2. Notice the positive side of the things that you don’t like about yourself.

Just about every “negative” characteristic has a positive side. For example, if you worry that you are too cautious and don’t jump on opportunities quickly enough, think about all the times that quality has actually helped you avoid mistakes. Reframe the negative description of that trait to focus on the positive. For example, say to yourself, “investors would be very lucky to invest in my company because I am such a careful steward of resources.”

3. Remember that investors find it very challenging to identify good opportunities.

Remind yourself every day that, for the right investors, what you’re offering to them is at least as valuable if not more so than what you’re asking for.

When talking to potential investors, start by asking them a lot of questions about what’s important to them. If it becomes clear that what you are offering is a good fit for what they’re looking for, make your offer.

4. Be willing to say no to the wrong investor.

If your gut tells you that a potential investor is not a good fit, listen to that. Do as much due diligence on potential investors as they do on you. And listen to both your head and your intuition (body, heart, spirit, gut . . . .) when deciding whether to accept an investment.

5. Remember that objections don’t always mean “no.”

In the world of sales, objections are often seen as a “buying signal.”  In some cases, when investors ask difficult questions or make critical statements, it is a signal that they are interested but need to know more to feel comfortable.  These questions and statements can be a cause for rejoicing – they are often a signal that you are getting closer to a yes!

Preparing to address obstacles is the sixth step in my Right Investor Formula.


Here is an exercise we recommend in order to make sure you get your fundraising done within a reasonable amount of time.

1. Imagine you have reached your fundraising goal. You are looking at the list of all your investors and how much each one invested.  What is the lowest amount that someone invested and what is the highest amount?  Try to create a clear picture in your mind of your investor list and the amounts invested.

2. In your imagination, scan the list and estimate what the average investment size per investor is. For example, you may picture that you’ll have some people come in at $5,000, some at $10,000, a few at $25,000, maybe one or two at $50,000, and one at $100,000.  In that case, you may estimate the average per investor to be $20,000.  You can use this tool to decide how much you’ll ask for from each potential investor:

3. Now, take the total amount you want to raise and divide it by the average per investor. That will tell you the approximate number of investors you’ll have when you reach your goal.  So, if you want to raise $400,000, you’ll end up with around 20 investors.

4. Multiply that number by 10. That is the approximate number of potential investors you’ll need to talk to about your offering.  (This assumes that an average of one out of ten people you talk to will say yes—you may do much better than that, but it’s best to be conservative).  In our example, this would be 200.
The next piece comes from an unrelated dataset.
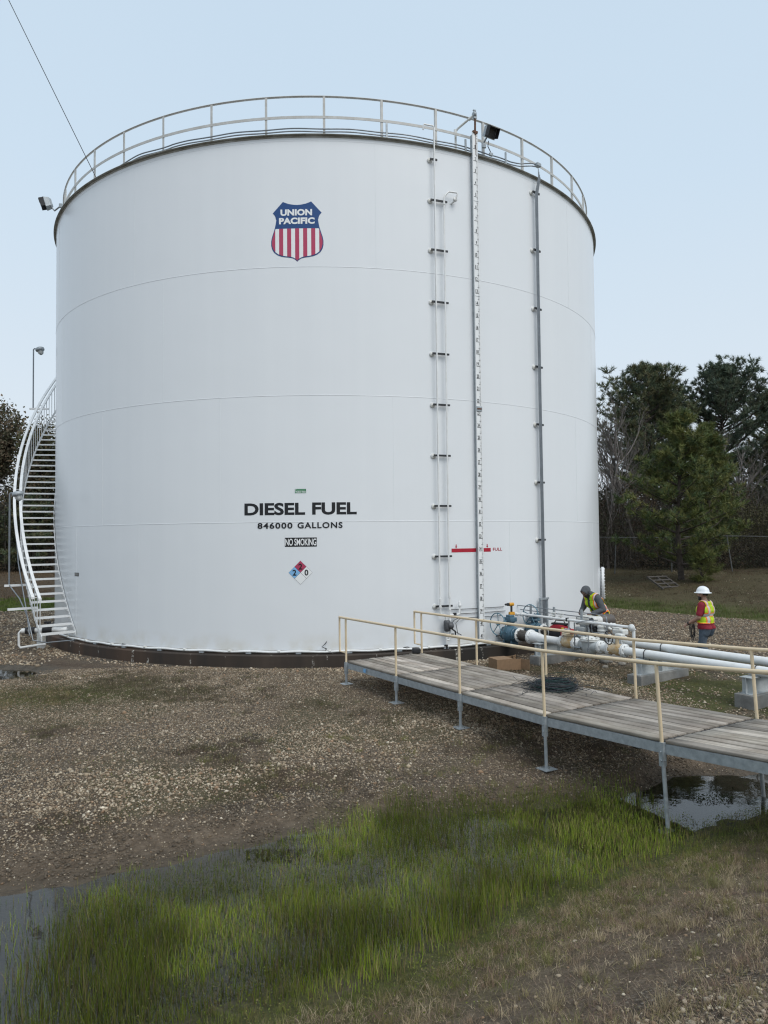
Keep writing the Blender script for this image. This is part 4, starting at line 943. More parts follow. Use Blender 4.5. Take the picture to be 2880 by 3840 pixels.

5. Divide that number by the number of weeks you would like to devote to reaching your funding goal. This is the number of people you will contact per week about investing.  So, if you’d like to reach your goal within six months, divide 200 by 26 weeks—you need to contact 7-8 people per week.

6. Assume that for each contact you’ll need to spend 30-60 minutes on average. Multiply the number of people you’ll talk to per week by the average number of minutes you think each contact will take.  That is the total number of hours you should schedule into your calendar for contacting potential investors.  Add at least half that many hours to give yourself time to follow up with people who haven’t yet given you a definitive answer.  In the example above, I would assume eight hours per week plus another four for follow up—so a total of 12 hours per week should be spent contacting potential investors.

7. Now block out that time in your calendar for the number of weeks you gave yourself to reach your goal.

If you use this method, you’ll keep your momentum going and get that fundraising done before you know it!